Looking for Fun and Feelin’ Groovy

A recent shopping trip had Mister Boomer feeling his age when he was surrounded by skinny jeans and shrunken suits. Yet what the experience really reminded him of was how the tables had turned from when he was a young teen, about to embark on his first foray into consciously choosing fashionable duds for himself.

It was 1967, and Mister Boomer was an early teen in high school. His friends heard about an all-day concert coming up, and suggested they all go together. However, the boys had also decided that it was time for Mister B to get with the program in terms of his mode of dress. Up until that point, he had not put much thought into what he wore. In fact, the vast majority of what he wore was purchased by his mother, with little or no input. Now his peers were pressuring him to buy some fashionable clothes so they could collectively present themselves as “with it” to members of the opposite sex.

After much badgering, Mister B gave in and bought his first pair of bell bottom pants. It could very well have been the first article of clothing he purchased without any assistance from his parents. The memory of the location of the purchase and the circumstances surrounding it are lost to Mister B, but the remembrance of those pants past are still as vivid as the day he slipped them on to attend his first rock concert.

By late 1960s standards, there was nothing particularly special about the pair. The fabric was a little dressier than a corduroy or jean might have presented, reflecting Mister B’s practical nature so as to be able to get more wear out of the pants in multiple situations. By that point in sartorial history, the mode of dress for men was very much defined by the activity involved: there was church and event wear, school wear, work wear and everyday wear for hanging out in the neighborhood. It took until the 1970s before the unwritten lines of dress codes were rewritten when jeans became the primary mode of dress for teens, regardless of where they were going or what they were doing. Now, however, a rock concert was the event target.

The pants were cut in the lines of the day, hugging the hips and following the leg to the knee, where they then flared outward to the tips of the shoes. They were a dark, burnt orange color, flecked with black specks that further visually darkened the appearance, but gave them an irresistible texture that sealed the deal for Mister B. Putting them on was far from comfortable. To Mister B, it felt … silly, and more like donning a costume. Once he got to the concert, however, he blended right in with the throngs of other teens who were also looking to be seen as “with it.”

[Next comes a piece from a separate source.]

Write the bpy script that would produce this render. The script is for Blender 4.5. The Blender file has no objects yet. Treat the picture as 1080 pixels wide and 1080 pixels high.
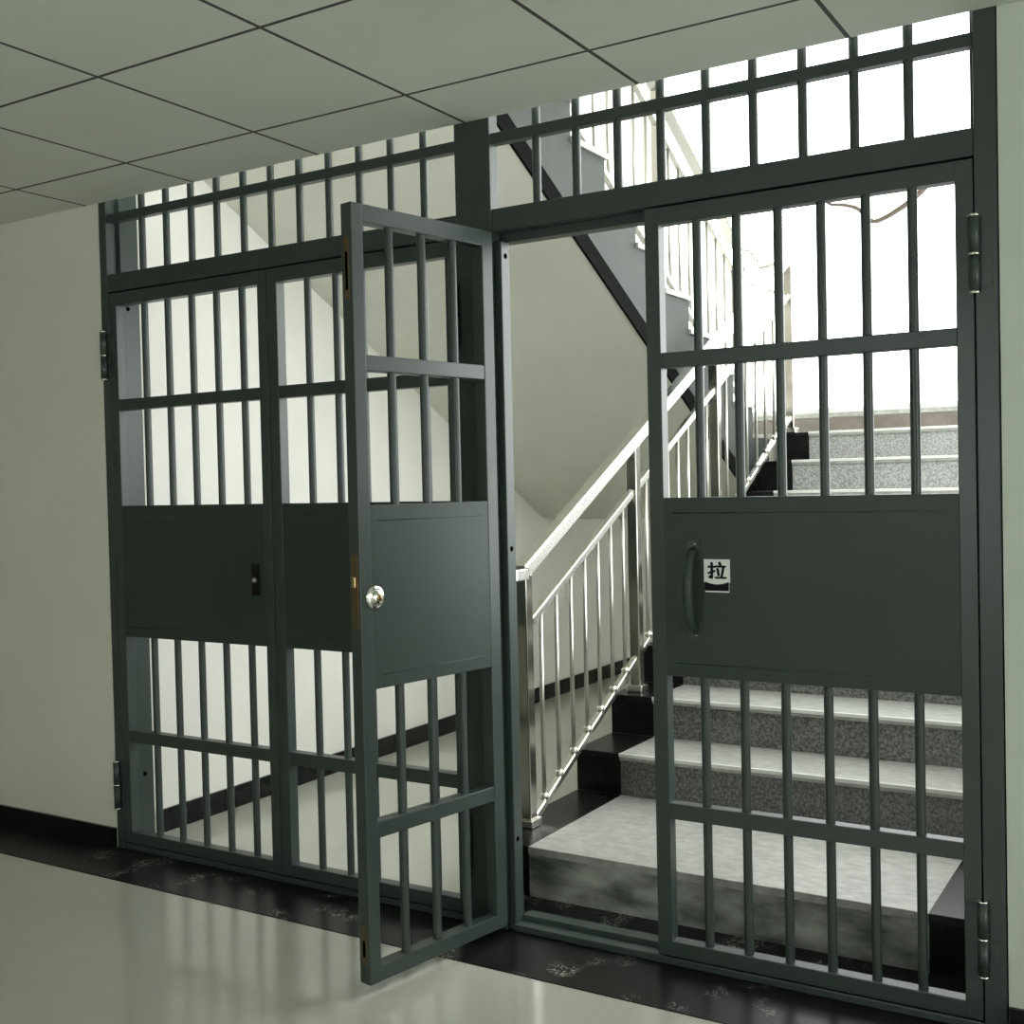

This recollection triggered an instance that occurred around a year after the bell bottom acquisition. As part of a required daily journal in school, Mister Boomer wrote a couple of paragraphs about an old man he happened to see. The man was dressed head to toe in up-to-the-minute fashions, including bell bottoms, Beatles boots, a puffy shirt and a neckerchief. Mister B posed the question of whether this man — probably in his seventies — was embracing the times by his fashion choices, or was instead denying his own age by taking on the trappings of a younger generation.

And so we flash forward to the present, where aging boomers like Mister B are faced with that very question: Is it better to grasp the fashions of the times, or accept societal norms for people of a certain age? In the case of the aforementioned shopping trip, Mister B avoided the question somewhat by purchasing some acceptable corduroys, but found a rather groovy paisley shirt to pair with them. As far as shrunken suits, in our day we might have suggested that pants above the ankle and suit sleeves that showed three inches of the shirt cuffs were just too small, and we’d suggest a size larger was in order. Skinny jeans, on the other hand, won’t be an issue at all. There is no way those suckers are going to fit this boomer’s body.

How about it, boomers? Do you believe in “dressing your age” or “dressing the age you feel?”